To find two numbers with a sum of -8 and a difference of 4, let's first set up two equations based on the given information.
Let x be the greater number and y be the lesser number.
Equation 1: x + y = -8 (since the sum of the two numbers is -8)
Equation 2: x - y = 4 (since the difference between the two numbers is 4)
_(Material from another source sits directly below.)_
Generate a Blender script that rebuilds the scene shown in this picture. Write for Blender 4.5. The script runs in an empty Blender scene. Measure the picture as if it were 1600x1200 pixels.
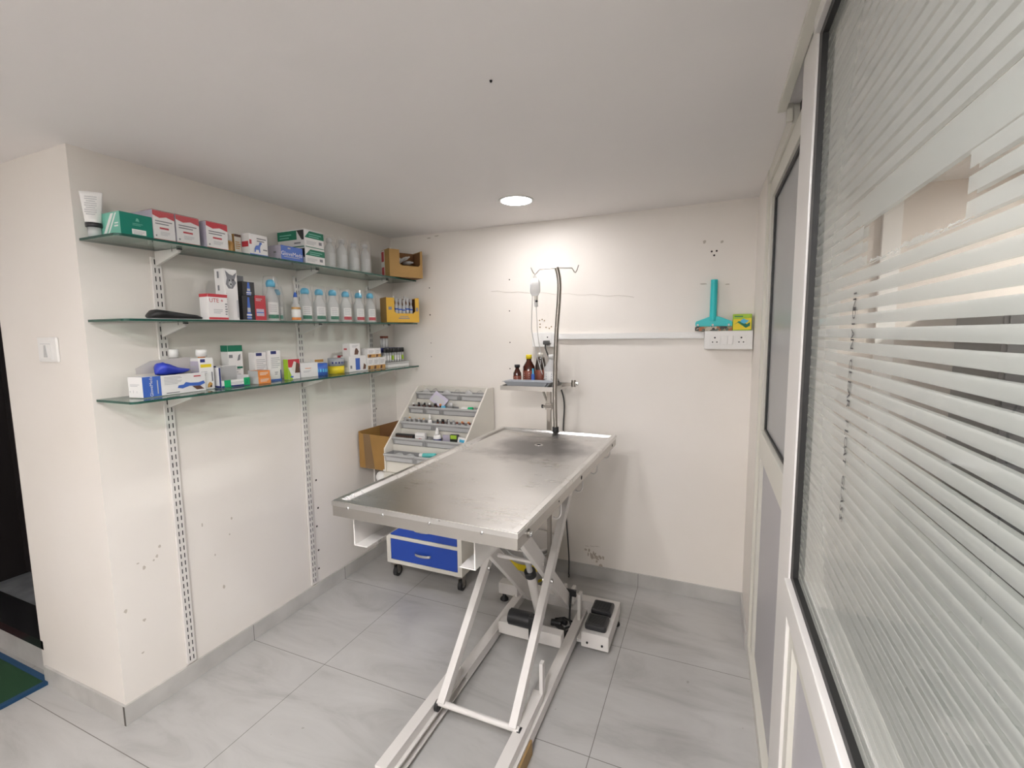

Now, we can solve these equations using the method of substitution or elimination to find the values of x and y.
Method 1: Substitution
From Equation 2, isolate x in terms of y:
x = y + 4
Then substitute this value of x into Equation 1:
(y + 4) + y = -8
2y + 4 = -8
2y = -12
y = -6
Now substitute the value of y back into Equation 2 to find x:
x - (-6) = 4
x + 6 = 4
x = -2
Therefore, the two numbers are x = -2 and y = -6.
Method 2: Elimination
Multiply Equation 1 by -1 to change the sign of the sum:
-x - y = 8
Now add Equation 1 and Equation 2 together to eliminate x:
(-x - y) + (x - y) = 8 + 4
-2y = 12
y = -6
Substitute the value of y back into Equation 1 to find x:
x + (-6) = -8
x = -8 + 6
x = -2
So, the two numbers are x = -2 and y = -6.
Therefore, the two numbers with a sum of -8 and a difference of 4 are -2 and -6, with x = -2 being the greater number and y = -6 being the lesser number.